In the concluding segment of chapter eight of "Masculinities" (1995) titled "The History of Masculinity" R.W. Connell offers a perspective through which to examine changes in the global network of gender relations and modern masculinities.
Connell holds that the deepest change on the global scale is the exportation of Euro-American gender order to the colonial world, especially with capitalistic mode of production creating local versions of western patriarchic institutions. These conditions provide a place for transforming gender ideology and its corresponding images, and the disappearance of traditional local forms of masculinity.
These changes, the imposition of western hegemonic masculinity on the rest of the world has also induced counter reactions, such as in Muslim countries where traditional masculinity is reasserted with a growing discrimination of women.
Urban western men are the prime beneficiaries of the new economical world order, as for Connell, of the new gender world order. Giving these circumstances, Connell is not surprised that men are very aware of the changes in their position and the claims that undermine their privileged status.
R.W. Connell suggests that the massive growth in material possession of men in metropolitan countries was accompanied by an escalation in the crisis of masculinity, the legitimacy of patriarchy and gender order. The feminist challenge to western masculinity has brought about tension with the third world regarding the western-originated tradition of racism and chauvinism. In the local context, oppositional movements opened the door for a variety of gender relations, types of masculinities and sexual identities. Connell finds ample evidence for these developments in contemporary popular culture.

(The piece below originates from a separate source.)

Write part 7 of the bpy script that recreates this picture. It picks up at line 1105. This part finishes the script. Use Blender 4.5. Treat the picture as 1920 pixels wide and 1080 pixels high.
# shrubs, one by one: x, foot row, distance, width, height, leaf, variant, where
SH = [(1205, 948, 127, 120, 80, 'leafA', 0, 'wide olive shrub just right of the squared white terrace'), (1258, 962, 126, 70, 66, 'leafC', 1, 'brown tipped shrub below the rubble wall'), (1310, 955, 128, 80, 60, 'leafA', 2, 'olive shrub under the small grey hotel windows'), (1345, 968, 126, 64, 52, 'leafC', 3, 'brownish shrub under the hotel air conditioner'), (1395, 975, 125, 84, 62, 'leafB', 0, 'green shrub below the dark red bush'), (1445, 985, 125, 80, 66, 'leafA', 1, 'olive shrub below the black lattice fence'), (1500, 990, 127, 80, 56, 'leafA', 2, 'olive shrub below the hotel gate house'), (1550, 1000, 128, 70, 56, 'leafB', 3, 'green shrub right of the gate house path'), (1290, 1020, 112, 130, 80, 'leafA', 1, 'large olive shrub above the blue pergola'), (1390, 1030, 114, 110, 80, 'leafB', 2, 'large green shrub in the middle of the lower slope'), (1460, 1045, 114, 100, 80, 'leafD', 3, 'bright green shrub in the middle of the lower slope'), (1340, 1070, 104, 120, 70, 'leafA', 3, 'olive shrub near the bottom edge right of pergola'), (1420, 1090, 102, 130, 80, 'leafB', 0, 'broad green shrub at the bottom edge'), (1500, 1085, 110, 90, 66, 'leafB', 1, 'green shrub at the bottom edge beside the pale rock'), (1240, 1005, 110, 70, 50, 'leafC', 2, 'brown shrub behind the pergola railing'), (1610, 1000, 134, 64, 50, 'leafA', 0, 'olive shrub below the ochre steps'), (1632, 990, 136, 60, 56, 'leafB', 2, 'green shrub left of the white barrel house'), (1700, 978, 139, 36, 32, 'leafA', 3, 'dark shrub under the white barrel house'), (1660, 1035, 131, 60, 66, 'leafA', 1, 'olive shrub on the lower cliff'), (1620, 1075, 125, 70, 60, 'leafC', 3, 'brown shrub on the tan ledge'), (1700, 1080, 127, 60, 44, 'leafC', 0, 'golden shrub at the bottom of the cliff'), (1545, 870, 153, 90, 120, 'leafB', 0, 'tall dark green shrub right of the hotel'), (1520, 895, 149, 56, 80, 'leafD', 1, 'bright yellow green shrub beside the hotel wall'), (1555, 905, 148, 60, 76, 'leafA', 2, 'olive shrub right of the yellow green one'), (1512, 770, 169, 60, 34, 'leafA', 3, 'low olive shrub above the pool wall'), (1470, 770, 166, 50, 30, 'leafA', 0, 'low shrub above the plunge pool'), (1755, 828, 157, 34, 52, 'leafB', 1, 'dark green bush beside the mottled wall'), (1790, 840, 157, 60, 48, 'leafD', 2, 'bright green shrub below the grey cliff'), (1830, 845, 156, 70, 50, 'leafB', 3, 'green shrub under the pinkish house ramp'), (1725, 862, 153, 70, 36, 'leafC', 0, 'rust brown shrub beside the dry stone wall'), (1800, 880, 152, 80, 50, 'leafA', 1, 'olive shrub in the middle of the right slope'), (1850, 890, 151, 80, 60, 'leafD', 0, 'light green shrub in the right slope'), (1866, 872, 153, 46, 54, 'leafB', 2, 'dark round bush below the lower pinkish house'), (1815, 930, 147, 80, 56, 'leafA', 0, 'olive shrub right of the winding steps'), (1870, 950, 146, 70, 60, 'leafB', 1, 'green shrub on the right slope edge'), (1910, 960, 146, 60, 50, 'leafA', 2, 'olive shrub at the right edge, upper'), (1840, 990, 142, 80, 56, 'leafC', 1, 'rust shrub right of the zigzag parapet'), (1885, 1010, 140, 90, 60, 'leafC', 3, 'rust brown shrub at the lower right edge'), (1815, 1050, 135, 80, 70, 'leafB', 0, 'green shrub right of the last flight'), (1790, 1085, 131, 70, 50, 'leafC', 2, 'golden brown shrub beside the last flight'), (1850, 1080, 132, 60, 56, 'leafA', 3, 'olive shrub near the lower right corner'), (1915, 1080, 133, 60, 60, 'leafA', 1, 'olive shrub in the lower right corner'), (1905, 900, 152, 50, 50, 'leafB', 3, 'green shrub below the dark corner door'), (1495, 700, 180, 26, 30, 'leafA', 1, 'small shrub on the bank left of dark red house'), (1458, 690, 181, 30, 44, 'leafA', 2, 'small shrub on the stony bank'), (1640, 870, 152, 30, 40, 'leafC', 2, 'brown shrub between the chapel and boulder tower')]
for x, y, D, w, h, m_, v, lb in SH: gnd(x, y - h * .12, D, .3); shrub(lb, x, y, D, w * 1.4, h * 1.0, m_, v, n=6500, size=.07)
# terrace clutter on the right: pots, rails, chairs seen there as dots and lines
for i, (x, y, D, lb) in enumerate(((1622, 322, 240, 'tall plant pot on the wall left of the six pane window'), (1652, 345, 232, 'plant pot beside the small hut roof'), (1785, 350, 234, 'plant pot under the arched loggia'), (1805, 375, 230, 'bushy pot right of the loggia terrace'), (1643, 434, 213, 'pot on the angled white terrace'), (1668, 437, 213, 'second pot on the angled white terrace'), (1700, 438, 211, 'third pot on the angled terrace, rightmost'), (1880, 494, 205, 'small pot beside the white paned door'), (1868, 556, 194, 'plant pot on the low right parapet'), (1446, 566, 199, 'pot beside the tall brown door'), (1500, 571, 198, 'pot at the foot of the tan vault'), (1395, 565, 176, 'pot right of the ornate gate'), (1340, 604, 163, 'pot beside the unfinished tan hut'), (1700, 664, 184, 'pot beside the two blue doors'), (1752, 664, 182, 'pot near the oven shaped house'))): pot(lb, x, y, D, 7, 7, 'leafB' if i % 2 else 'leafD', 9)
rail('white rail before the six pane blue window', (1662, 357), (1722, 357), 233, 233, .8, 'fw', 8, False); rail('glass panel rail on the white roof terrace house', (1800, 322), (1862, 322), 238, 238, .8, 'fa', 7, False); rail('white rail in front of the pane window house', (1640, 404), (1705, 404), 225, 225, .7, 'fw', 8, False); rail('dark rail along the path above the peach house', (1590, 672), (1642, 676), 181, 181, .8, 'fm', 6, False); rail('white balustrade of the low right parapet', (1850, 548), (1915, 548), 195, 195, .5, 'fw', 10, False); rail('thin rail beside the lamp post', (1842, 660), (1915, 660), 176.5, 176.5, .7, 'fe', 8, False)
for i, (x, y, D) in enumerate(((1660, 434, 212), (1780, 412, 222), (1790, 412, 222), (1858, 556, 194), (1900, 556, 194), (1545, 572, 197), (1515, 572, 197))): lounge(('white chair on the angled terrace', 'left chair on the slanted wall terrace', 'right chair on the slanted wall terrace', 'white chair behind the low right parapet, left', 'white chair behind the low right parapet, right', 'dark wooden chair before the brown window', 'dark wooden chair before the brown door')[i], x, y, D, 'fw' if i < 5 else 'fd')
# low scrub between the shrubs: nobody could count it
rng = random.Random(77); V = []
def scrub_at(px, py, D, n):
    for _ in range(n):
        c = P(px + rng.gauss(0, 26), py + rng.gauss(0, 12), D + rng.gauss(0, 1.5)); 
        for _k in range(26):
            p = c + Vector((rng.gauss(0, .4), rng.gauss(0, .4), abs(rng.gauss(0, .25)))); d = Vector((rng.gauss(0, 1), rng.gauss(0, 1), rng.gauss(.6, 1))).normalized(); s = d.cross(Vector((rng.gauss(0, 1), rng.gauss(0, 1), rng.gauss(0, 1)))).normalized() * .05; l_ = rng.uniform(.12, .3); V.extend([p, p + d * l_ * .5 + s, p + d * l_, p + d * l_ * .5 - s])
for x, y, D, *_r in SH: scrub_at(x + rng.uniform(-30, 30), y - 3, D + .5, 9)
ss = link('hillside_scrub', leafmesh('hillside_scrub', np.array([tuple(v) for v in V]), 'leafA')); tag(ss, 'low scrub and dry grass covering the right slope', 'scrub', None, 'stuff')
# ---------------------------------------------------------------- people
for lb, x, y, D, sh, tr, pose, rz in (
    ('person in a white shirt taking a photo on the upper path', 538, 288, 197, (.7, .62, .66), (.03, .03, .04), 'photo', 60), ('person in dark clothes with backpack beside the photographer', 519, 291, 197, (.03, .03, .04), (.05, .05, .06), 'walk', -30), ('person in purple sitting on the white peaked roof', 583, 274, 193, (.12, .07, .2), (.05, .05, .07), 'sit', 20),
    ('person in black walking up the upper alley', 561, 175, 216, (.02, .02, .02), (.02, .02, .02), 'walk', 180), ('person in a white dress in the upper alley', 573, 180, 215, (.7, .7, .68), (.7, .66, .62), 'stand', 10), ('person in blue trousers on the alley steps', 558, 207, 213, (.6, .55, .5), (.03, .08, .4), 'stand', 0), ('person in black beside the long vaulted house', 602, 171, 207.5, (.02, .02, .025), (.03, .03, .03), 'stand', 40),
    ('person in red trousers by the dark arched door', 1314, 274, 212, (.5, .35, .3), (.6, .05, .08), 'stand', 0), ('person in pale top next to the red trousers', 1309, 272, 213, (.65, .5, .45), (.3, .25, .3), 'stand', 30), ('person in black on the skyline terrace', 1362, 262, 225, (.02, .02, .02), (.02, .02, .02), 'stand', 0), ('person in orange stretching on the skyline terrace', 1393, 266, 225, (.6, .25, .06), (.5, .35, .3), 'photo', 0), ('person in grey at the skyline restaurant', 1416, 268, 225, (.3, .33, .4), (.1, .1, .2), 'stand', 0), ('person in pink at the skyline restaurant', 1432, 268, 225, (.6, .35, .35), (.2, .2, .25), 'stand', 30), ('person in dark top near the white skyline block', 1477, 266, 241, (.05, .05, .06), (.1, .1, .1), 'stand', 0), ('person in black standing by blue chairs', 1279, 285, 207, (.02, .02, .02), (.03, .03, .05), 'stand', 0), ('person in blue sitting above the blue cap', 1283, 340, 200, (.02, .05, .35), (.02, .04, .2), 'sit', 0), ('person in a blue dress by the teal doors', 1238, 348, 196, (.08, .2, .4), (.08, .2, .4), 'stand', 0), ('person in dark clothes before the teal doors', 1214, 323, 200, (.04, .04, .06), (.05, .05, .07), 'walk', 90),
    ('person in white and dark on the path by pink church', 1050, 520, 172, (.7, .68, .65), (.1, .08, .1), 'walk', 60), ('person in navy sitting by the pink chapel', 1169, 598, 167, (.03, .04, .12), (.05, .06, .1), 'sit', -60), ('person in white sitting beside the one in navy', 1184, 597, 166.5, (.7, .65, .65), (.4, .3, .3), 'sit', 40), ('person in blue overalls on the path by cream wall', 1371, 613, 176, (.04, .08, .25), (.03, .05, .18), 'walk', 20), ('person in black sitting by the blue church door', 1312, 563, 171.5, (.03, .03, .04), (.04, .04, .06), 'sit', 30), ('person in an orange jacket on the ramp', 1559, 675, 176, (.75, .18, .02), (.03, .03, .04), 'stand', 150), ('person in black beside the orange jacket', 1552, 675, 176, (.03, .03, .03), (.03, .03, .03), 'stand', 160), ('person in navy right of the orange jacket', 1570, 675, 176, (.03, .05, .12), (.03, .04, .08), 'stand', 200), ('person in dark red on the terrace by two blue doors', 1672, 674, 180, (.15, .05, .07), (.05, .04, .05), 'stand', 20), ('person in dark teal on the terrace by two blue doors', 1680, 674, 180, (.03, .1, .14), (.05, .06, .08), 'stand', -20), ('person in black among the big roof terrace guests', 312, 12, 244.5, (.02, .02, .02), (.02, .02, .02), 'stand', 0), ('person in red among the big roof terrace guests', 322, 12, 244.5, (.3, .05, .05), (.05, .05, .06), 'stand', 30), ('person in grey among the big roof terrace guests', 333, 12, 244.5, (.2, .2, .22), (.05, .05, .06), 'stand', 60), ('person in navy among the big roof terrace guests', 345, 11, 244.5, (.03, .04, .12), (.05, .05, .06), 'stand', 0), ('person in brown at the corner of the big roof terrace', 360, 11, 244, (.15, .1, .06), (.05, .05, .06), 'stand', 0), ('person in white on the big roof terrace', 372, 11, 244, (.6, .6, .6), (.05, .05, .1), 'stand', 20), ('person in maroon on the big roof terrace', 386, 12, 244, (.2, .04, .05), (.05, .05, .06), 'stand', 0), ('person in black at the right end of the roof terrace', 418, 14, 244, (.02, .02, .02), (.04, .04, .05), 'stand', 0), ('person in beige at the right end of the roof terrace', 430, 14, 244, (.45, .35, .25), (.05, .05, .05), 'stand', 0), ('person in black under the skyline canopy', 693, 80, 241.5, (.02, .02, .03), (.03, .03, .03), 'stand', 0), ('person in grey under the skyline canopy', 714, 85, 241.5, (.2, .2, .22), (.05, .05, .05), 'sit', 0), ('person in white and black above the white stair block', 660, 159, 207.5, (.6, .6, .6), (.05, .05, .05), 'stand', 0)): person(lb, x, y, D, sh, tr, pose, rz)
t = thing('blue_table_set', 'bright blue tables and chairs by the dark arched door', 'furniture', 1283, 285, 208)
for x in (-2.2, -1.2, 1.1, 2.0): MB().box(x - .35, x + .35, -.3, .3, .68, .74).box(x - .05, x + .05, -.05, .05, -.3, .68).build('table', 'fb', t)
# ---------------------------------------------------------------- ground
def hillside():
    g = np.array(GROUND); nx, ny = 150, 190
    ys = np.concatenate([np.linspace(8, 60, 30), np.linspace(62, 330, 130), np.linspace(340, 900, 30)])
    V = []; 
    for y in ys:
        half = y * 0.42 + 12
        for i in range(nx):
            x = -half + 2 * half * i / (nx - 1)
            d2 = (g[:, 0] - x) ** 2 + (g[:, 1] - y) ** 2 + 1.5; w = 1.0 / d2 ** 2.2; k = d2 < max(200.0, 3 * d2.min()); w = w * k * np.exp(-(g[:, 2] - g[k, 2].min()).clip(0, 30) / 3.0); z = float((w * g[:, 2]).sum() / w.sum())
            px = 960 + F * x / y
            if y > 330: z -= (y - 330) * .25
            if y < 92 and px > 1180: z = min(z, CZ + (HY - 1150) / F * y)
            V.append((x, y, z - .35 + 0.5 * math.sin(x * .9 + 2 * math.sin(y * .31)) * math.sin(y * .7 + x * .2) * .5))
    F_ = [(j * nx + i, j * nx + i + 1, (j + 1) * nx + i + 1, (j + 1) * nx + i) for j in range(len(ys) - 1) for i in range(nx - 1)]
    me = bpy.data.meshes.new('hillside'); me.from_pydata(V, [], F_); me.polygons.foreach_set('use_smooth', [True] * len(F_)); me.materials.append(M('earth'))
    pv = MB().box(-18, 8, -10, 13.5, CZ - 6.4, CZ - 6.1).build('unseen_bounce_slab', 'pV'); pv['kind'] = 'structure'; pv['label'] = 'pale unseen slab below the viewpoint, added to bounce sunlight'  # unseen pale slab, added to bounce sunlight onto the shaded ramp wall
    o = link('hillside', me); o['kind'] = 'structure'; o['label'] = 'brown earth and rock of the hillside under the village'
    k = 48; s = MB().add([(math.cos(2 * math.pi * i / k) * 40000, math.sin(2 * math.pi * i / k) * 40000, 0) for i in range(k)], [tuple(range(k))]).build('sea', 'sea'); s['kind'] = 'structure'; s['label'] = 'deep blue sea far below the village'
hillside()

Connell argues that men in metropolitan countries occupy a paradoxical moment in the history of masculinity. On the one hand they possess the greatest power in history to shape their own future; however, on the other hand, the category of "men" in rich countries does not indicate a group which is able to chose and execute a single historical course. For R.W. Connell this is a moment is the history of masculinity in which men have achieved ultimate power only to find themselves fragmented as a gender, with a multitude of masculinities replacing a single uniform notion of masculinity.